Winter snowpack decline may cut water supplies

A decline in winter snowpacks in many mountainous regions of the world may soon lead to a reduction in many nations' water supplies, according to a new study.

Water from snow-dependent drainage basins in the Northern Hemisphere currently serving over two billion people run the risk of being critically imperilled in the coming years as winter snowpacks decline due to a changing climate.

In the Northern hemisphere, the maximum area usually covered by winter snow is about 45.2 million square kilometres (486,528,751 sq. ft.). In the U.S., snow melt from drainage basins in large parts of the west provides the major source of water for about 75 percent of the population. This is also true of drainage basins in southern Europe, the Mideast and central Asia.

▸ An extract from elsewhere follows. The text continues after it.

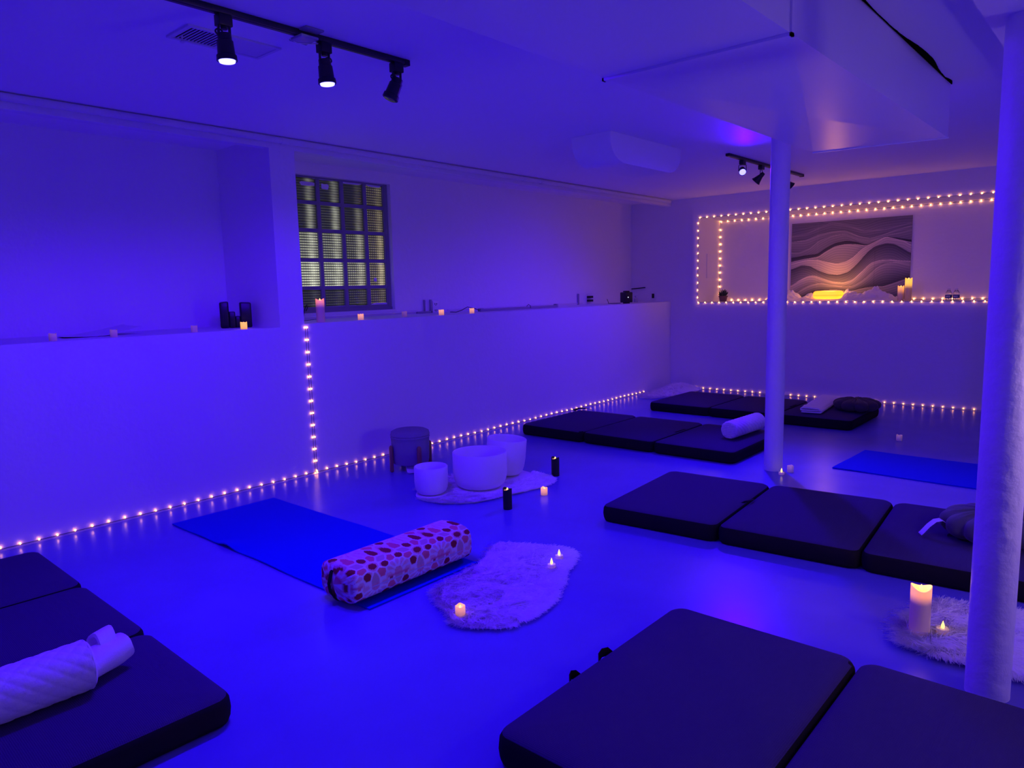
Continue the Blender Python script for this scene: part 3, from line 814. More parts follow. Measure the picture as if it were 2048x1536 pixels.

As we have seen in the American west and in western Canada, winter snow pack is an important seasonal water source, not only for drinking water, but for farms, cities and ecosystems. Snow falling in the higher elevations of large mountain systems around the world gradually melts and the water runs into the lowlands during the spring and summer seasons.

This is when water is most needed by all of humankind, for drinking, storage, agriculture and our fragile ecosystems. But the study suggests that global warming is turning this system on its head, upsetting the balance. Studies are showing that winter precipitation is falling as rain, not snow in many parts of the world, and washing away, while snow that does fall is settling at higher elevations, yet melting earlier.

With a warming world, scientists have been studying declining snowpacks in a number of regions across the world, from the disappearing snowfields in the Rocky Mountains from Colorado to northern Montana, as well as in the Himalayas and other areas.

The basins most sensitive to change and having the most at stake for humans are: "The basins of northern and central California, where much of U.S. produce is grown; the basins of the Colorado and Rio Grande rivers, which serve much of the American West and northern Mexico; the Atlas basin of Morocco; the Ebro-Duero basin, which feeds water to Portugal and much of Spain and southern France; and a series of basins covering eastern Italy, the southern Balkans, several Caucasus nations, and northern Turkey."